There was a LOT of poetry. And that started long before 11/9. Why am I reading so much poetry? Dunno. (Here are some theories from the editor of Poetry magazine.) But I do know I must read poetry right now. It is a thirst, a hunger. I can’t NOT read poetry. The poetic bender continues unabated on the eve of the new year….

Some of the books on my list were old. Some were new. Some were revisited.

I recommend each of them.

Upstream: Selected Essays by Mary Oliver

Just Kids by Patti Smith

M Train by Patti Smith

Dispatches from Pluto by Richard Grant

A Story Lately Told: Coming of Age in Ireland, London, and New Yorkby Anjelica Huston

Auguries of Innocence by Patti Smith

One Thousand Things Worth Knowing by Paul Muldoon

Quoof by Paul Muldoon

Stepping Stones: Interviews with Seamus Heaney by Dennis O’Driscoll

The Word in the Wilderness by Malcolm Guite

Songs of Innocence and Experience by William Blake

Muse by Jonathan Galassi

Woolgathering by Patti Smith

The Singing Bowl by Malcolm Guite

Yes, Please by Amy Poehler

Stories of God by Rainer Maria Rilke

Slouching Towards Bethlehem by Joan Didion

Evening Train by Denise Levertov

Keeping Pulse by Dale Frederickson

A Thousand Mornings by Mary Oliver

The Abundance: Narrative Essays Old and New by Annie Dillard

The Redress of Poetry by Seamus Heaney

An American Childhood by Annie Dillard

Pilgrim at Tinker Creek by Annie Dillard

Felicity by Mary Oliver

Zero K by Don DeLillo

Hammer of the Gods by Stephen Davis

Books wait for you to be ready to read them, the word sorceress Sandra Cisneros told me years ago.

She was right.

I leave for the desert in the morning to usher in the new year.

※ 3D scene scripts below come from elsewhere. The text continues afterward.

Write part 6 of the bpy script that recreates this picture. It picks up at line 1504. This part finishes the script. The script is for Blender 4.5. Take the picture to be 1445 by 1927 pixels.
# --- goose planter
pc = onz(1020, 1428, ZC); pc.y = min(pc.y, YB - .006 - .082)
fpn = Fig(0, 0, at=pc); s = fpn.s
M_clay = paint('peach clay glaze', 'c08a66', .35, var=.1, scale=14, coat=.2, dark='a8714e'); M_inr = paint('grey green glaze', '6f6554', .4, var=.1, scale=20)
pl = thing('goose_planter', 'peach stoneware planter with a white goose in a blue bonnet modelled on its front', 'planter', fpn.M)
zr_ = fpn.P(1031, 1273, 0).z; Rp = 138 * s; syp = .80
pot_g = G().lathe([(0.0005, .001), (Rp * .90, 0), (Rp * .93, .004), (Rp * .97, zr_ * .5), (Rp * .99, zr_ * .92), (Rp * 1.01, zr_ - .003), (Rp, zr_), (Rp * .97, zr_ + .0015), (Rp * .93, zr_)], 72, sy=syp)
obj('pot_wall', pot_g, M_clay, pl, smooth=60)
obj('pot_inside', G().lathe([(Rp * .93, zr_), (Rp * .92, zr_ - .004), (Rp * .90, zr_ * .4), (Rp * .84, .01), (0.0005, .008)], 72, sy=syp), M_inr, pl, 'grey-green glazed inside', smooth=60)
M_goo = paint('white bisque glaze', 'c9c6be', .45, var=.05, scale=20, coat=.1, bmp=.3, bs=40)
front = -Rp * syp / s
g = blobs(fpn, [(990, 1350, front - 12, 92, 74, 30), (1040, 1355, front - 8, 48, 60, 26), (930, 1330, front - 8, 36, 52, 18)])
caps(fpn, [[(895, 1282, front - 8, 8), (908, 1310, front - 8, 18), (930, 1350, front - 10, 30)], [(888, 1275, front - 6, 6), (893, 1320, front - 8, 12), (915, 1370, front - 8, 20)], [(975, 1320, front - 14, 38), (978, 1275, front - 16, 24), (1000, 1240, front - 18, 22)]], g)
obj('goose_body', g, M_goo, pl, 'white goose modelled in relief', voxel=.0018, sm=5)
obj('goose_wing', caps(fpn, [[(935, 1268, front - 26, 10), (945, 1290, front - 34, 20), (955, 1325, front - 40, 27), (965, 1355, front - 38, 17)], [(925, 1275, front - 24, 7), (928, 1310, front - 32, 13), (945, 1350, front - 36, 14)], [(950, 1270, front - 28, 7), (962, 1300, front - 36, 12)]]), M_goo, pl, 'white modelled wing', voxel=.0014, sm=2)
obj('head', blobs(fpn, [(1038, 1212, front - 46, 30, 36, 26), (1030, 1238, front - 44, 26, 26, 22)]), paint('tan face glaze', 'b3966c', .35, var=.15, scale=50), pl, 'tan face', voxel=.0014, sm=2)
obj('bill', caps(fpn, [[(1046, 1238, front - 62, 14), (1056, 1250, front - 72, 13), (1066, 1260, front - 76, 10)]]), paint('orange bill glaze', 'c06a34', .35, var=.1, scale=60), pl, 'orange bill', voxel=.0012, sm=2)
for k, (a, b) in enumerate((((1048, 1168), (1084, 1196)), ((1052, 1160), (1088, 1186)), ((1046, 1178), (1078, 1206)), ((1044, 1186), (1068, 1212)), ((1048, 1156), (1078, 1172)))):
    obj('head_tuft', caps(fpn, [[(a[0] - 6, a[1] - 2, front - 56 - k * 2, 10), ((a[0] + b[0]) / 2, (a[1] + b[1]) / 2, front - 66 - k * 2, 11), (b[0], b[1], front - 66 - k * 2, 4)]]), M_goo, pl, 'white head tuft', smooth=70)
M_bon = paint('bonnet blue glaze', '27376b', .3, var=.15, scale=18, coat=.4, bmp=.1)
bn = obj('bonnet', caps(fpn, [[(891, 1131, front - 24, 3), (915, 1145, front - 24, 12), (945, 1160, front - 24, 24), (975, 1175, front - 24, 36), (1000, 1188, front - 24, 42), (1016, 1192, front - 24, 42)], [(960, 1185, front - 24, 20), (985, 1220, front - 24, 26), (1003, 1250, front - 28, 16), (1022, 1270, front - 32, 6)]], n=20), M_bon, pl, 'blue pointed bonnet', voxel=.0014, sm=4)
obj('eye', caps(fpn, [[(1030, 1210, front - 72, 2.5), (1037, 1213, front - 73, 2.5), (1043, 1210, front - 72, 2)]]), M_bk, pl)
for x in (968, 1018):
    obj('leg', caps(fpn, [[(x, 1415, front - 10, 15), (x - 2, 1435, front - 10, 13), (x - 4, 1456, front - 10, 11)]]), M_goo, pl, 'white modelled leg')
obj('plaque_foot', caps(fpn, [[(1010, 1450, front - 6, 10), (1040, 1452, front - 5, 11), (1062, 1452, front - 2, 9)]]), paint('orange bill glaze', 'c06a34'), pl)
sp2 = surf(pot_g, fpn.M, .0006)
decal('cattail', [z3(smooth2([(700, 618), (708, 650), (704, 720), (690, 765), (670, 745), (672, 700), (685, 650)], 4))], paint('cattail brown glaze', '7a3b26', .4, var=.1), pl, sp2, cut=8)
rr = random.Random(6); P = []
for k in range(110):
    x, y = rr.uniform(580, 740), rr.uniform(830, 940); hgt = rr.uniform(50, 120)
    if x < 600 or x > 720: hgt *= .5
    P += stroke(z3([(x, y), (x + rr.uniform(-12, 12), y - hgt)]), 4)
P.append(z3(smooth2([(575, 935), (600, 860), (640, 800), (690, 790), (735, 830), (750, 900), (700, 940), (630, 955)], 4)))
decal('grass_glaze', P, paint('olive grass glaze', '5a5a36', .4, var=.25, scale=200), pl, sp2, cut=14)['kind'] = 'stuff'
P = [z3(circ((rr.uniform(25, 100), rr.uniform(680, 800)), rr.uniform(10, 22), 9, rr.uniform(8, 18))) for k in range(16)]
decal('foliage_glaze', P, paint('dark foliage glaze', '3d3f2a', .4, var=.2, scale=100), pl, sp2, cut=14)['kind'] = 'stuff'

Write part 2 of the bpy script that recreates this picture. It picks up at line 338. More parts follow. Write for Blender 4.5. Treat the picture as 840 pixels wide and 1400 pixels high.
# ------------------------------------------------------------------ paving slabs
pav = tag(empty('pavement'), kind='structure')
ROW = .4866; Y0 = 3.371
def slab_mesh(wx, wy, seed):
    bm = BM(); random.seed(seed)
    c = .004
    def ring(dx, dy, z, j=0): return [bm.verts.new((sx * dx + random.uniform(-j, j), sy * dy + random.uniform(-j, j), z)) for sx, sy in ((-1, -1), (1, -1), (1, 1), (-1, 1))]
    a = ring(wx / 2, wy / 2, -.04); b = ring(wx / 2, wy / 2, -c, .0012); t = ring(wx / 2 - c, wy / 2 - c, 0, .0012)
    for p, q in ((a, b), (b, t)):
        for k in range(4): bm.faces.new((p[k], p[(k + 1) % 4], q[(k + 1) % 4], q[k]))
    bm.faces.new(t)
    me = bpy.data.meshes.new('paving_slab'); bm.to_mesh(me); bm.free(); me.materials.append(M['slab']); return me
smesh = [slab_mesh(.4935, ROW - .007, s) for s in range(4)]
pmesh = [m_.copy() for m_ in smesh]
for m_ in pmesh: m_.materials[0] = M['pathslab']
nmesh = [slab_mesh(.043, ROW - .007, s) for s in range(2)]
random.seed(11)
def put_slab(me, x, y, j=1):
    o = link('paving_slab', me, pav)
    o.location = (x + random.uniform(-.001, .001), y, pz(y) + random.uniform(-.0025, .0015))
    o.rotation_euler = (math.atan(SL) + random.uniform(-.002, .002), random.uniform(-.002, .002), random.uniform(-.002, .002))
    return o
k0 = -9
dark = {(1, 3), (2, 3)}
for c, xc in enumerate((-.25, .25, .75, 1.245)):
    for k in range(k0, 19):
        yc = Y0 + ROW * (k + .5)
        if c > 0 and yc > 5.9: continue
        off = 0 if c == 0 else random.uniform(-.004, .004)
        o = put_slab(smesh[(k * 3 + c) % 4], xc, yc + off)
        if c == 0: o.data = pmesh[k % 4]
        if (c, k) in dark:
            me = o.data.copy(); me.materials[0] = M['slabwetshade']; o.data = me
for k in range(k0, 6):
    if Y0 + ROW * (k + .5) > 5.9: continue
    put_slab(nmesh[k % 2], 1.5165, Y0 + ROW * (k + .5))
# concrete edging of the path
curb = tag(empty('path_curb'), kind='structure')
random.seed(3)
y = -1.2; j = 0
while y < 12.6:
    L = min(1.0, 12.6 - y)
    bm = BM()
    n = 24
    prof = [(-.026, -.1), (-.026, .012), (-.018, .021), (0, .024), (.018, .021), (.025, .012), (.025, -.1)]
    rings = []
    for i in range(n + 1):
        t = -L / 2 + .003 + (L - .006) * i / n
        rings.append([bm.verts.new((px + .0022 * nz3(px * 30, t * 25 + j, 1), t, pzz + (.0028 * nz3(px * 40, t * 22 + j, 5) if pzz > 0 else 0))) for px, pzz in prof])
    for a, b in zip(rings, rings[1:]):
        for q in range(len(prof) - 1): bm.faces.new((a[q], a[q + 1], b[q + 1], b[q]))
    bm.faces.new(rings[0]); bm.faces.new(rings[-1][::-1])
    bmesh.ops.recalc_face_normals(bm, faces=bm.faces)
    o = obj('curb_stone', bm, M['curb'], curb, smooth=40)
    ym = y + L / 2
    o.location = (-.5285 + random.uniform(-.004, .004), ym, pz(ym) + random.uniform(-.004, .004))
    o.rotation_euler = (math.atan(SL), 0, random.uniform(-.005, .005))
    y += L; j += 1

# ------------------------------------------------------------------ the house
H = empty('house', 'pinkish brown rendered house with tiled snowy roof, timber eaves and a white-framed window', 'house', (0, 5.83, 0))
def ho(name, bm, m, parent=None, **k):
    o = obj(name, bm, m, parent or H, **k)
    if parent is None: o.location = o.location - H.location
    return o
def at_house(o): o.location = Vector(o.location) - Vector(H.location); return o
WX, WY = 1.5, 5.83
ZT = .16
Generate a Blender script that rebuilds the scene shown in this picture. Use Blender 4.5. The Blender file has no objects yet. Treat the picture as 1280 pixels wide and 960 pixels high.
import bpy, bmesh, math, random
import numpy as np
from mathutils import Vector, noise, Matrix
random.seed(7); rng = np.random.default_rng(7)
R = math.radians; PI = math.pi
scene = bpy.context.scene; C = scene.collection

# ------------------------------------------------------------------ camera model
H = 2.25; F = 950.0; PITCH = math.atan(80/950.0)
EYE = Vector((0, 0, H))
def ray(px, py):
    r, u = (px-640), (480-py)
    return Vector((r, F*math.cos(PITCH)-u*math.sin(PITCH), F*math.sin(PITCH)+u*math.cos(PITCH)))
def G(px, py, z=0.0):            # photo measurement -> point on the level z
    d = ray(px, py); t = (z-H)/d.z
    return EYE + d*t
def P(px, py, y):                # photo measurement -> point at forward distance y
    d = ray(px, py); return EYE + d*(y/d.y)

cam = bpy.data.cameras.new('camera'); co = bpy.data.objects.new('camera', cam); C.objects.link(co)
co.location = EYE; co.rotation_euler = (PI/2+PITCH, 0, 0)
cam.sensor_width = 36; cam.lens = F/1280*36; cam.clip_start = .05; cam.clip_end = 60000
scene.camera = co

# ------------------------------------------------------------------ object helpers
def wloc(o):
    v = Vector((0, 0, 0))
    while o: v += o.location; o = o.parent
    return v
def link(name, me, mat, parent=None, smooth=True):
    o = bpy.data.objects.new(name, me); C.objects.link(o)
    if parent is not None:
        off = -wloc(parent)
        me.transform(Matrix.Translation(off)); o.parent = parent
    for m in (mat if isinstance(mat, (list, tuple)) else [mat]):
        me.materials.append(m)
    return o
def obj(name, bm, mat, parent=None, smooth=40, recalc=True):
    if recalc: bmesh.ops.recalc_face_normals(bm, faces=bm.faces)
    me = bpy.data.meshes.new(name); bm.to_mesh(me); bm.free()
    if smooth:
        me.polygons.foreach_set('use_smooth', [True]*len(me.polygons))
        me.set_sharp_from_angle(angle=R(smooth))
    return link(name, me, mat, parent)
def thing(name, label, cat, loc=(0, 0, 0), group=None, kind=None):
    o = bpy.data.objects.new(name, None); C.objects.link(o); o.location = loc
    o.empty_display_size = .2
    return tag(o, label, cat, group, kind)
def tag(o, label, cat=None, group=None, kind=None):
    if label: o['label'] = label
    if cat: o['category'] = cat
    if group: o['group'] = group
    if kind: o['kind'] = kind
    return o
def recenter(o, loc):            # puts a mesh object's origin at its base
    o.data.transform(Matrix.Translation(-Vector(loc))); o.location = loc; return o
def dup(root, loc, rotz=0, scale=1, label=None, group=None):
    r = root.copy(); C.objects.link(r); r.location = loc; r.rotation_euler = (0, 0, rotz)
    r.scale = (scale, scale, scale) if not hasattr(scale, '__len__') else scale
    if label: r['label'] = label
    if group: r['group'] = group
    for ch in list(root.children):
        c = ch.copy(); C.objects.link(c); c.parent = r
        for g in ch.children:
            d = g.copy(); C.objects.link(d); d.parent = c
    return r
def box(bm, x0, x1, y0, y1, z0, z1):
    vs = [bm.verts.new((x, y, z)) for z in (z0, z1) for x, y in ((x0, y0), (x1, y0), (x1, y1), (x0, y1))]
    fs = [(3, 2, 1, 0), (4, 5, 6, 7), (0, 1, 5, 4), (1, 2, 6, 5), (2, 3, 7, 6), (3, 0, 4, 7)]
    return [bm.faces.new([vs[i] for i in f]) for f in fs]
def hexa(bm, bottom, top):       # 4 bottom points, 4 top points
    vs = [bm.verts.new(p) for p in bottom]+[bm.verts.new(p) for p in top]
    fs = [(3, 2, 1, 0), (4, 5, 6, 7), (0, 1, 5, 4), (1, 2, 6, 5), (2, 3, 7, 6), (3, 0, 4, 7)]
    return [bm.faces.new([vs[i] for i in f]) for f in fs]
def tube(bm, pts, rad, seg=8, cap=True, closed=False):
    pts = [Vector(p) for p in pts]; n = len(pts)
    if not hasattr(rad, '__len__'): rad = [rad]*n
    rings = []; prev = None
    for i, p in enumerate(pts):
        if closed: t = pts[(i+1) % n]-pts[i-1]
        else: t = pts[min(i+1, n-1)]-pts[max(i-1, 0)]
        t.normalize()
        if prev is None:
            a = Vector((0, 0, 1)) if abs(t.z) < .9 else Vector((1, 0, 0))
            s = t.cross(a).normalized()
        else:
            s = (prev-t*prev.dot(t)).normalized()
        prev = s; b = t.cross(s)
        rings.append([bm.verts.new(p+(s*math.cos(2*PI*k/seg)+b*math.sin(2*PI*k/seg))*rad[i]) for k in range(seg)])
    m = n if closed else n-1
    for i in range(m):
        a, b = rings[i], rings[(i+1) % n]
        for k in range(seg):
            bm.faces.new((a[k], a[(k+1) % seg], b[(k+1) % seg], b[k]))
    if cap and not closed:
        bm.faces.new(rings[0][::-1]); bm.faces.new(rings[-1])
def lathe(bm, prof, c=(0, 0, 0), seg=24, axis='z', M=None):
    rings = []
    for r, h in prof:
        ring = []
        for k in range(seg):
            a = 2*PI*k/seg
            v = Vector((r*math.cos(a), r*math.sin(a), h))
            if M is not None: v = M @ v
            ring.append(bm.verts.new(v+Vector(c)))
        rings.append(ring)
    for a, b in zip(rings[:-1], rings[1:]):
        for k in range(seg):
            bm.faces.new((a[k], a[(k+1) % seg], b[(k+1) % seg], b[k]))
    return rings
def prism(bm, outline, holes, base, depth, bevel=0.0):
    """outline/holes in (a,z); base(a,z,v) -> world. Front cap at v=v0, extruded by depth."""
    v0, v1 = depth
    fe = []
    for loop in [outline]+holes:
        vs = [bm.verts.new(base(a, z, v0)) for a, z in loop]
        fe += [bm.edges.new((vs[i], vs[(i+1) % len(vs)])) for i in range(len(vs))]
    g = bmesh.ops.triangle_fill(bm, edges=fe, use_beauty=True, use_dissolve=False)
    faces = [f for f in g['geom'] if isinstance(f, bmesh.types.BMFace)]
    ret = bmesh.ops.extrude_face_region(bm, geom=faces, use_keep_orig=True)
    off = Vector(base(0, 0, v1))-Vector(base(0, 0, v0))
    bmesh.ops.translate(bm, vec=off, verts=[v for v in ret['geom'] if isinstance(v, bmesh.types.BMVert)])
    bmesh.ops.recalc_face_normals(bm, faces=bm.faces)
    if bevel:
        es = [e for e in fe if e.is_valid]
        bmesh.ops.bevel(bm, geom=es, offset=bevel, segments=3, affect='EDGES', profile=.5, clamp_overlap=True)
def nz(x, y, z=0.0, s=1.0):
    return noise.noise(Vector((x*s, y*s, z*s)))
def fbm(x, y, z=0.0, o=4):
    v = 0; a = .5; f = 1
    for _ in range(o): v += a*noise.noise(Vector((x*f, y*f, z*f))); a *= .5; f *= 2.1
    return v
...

I bring with me Patti Smith’s The Coral Sea, Patti Smith: Complete Lyrics, Reflections, and Thoughts for the Future, and Camera Solo, as well as Bruce Springsteen’s autobiography Born to Run, and The War of Art: Break Through the Blocks and Win Your Inner Creative Battles by Steven Pressfield because it’s time to read it again.

And I can’t wait to discover what other books have been waiting for me to catch up with them in 2017.